Nephi¹, son of Lehi and Sariah, was born in Jerusalem around 615 B.C. and founded the Nephite people. He opens his record by stating he was “born of goodly parents,” taught in his father’s learning, and “highly favored of the Lord” (1 Nephi 1:1). Though young, he was “large in stature,” and after he prayed the Lord softened his heart so that he believed his father’s words and did not rebel as his brothers Laman and Lemuel did (1 Nephi 2:16).

Sent with his brothers to obtain the brass plates from Laban in Jerusalem, Nephi¹ said he would go and do what the Lord commanded, “for I know that the Lord giveth no commandments unto the children of men, save he shall prepare a way” (1 Nephi 3:7). After two failed attempts, he killed Laban with Laban’s own sword at the prompting of the Spirit and took the records (1 Nephi 4:18). The Lord told him that if he kept the commandments he would be made “a ruler and a teacher” over his brethren, which set him at odds with Laman and Lemuel (1 Nephi 2:22).

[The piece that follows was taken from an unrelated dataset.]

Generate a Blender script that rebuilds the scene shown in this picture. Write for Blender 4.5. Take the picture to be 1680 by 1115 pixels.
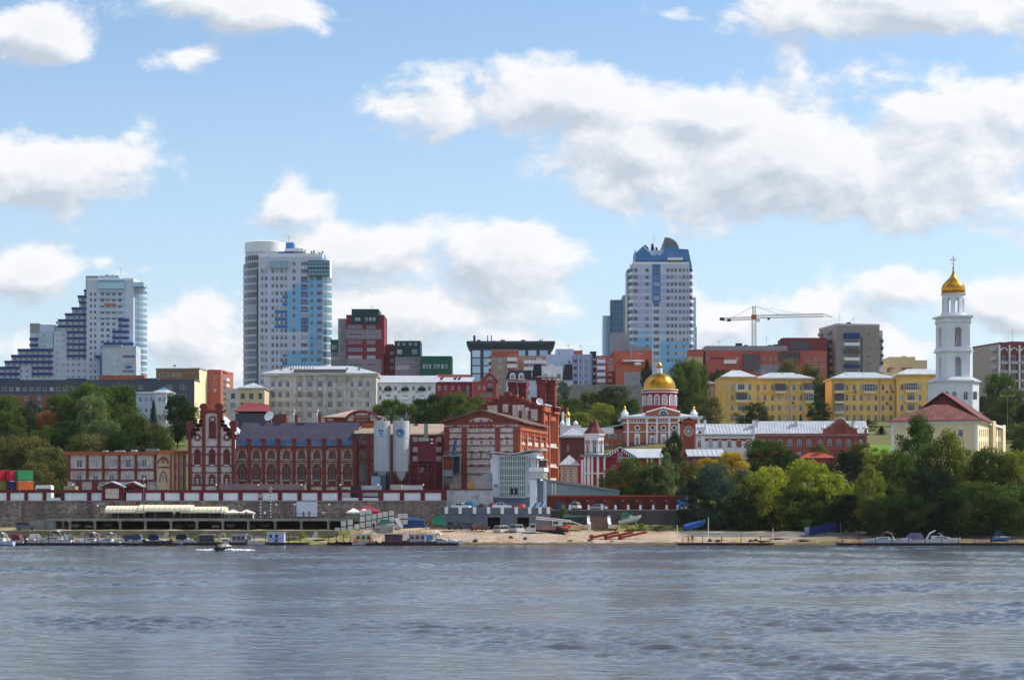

The Lord commanded Nephi¹ to build a ship to carry the family across the sea to the promised land (1 Nephi 17:8-9). He built it not after the manner of men but as the Lord showed him; when it was finished his brothers acknowledged the workmanship was fine (1 Nephi 18:1-4). In the promised land he built a temple modeled on Solomon’s temple, taught his people, and they “lived after the manner of happiness” (2 Nephi 5:16, 27).

Nephi¹ kept two sets of plates: a larger set recording the reign of the kings and the wars of his people, and the smaller set he was commanded to make for an account of the ministry and prophecies, made for a purpose the Lord did not reveal to him (1 Nephi 9:1-6). His record includes a first-person vision of the birth, ministry, and death of Christ and the future of his seed and the house of Israel (1 Nephi 11-14). He formally named and set out “the doctrine of Christ” — faith, repentance, baptism, the Holy Ghost, and enduring to the end — and declared it the exclusive path to salvation: “this is the way; and there is none other way nor name given under heaven whereby man can be saved in the kingdom of God” (2 Nephi 31:2, 21). He closed by calling Jew and all the ends of the earth to believe in Christ, declaring that his words would stand against the unbelieving at the judgment bar (2 Nephi 33:10-15). Later Nephite kings were called second Nephi, third Nephi, and so on, as the people kept his name in remembrance (Jacob 1:11).